È il caso dei «patti di amministrazione condivisa» fra enti locali per la «messa in sicurezza delle strutture principali del welfare municipale e dell’economia locale».

O ancora dei «patti per la ricostruzione condivisa» perché «se è vero che saranno i soggetti pubblici a farsi carico della risistemazione delle infrastrutture e degli edifici pubblici o i privati a far risorgere le proprie case e gli imprenditori le fabbriche, rimane comunque uno spazio enorme di ricostruzione condivisa degli spazi pubblici, del verde, delle scuole, dei luoghi della cultura e della comunità, che chiama in causa i cittadini», afferma Gregorio Arena, ex docente di diritto amministrativo all’Università di Trento e fondatore di Labsus, il Laboratorio per la sussidiarietà.

Fra le iniziative in cantiere c’è anche quella di realizzare «percorsi della memoria» per rendere omaggio ai «Giusti» che «hanno messo a rischio la vita, la carriera e le amicizie per preservare i valori umani» fra le pieghe di una guerra appena entrata nel suo ottavo mese di combattimenti. Alla fine saranno quaranta le firme in calce al documento che guarda già al futuro, alla fine degli attacchi.

Certo, il Mean sogna anche che ogni Comune italiano ne adotti uno dell’Ucraina, annuncia Moretti. Con il coinvolgimento dell’Anci. «Si tratta di segni di speranza – sostiene Andriy Kulchynskyi, sindaco di Truskavet, città di 20mila abitanti che oggi accoglie 15mila profughi –. La presenza dei colleghi italiani qui fra noi dice che la paura non può prendere il sopravvento. Ed è un esempio per tutte le municipalità europee».

Risponde il sindaco di Pettineo, in provincia di Messina, Domenico Ruffino, giunto con il gruppo di attivisti: «La nostra attenzione è quella dell’Italia che ripudia la guerra e che vuole trovare il modo di andare incontro alle esigenze di comunità stravolte da un conflitto».
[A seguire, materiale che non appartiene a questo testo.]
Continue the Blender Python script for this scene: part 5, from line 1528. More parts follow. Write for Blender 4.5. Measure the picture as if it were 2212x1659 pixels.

Fa parte dei “Mayors for peace”, associazione fondata a Hiroshima, il Comune di Camponogara, in provincia di Venezia, che a Leopoli ha inviato la vicesindaca Vania Trolese: «Non basta semplicemente mandare beni per fronteggiare l’emergenza. Occorre conoscere e stringere relazioni. Un gemellaggio è anche l’occasione per cercare quell’Europa di pace che volevano a Ventotene le nostre madri e i nostri padri fondatori».

Per i “pacificatori” del Mean è la quarta spedizione in Ucraina. Le prime due erano state fra maggio e giugno per prendere i contatti con il volontariato. La terza a luglio per la marcia nonviolenta a Kiev che aveva coinvolto anche il Comune della capitale con il suo sindaco Vitali Klitschko. Al fianco del movimento la fondazione locale “Act For Ukraine”. «Avere forme di cooperazione stabile è una priorità – avverte il fondatore Igor Torskyi –. Comunque non è sufficiente chiedersi che cosa l’Europa può dare all’Ucraina ma anche che cosa l’Ucraina può offrire al continente. Abbiamo bisogno gli uni degli altri per pensare un avvenire dove la violenza e la morte cedano il passo alla convivenza e alla libertà».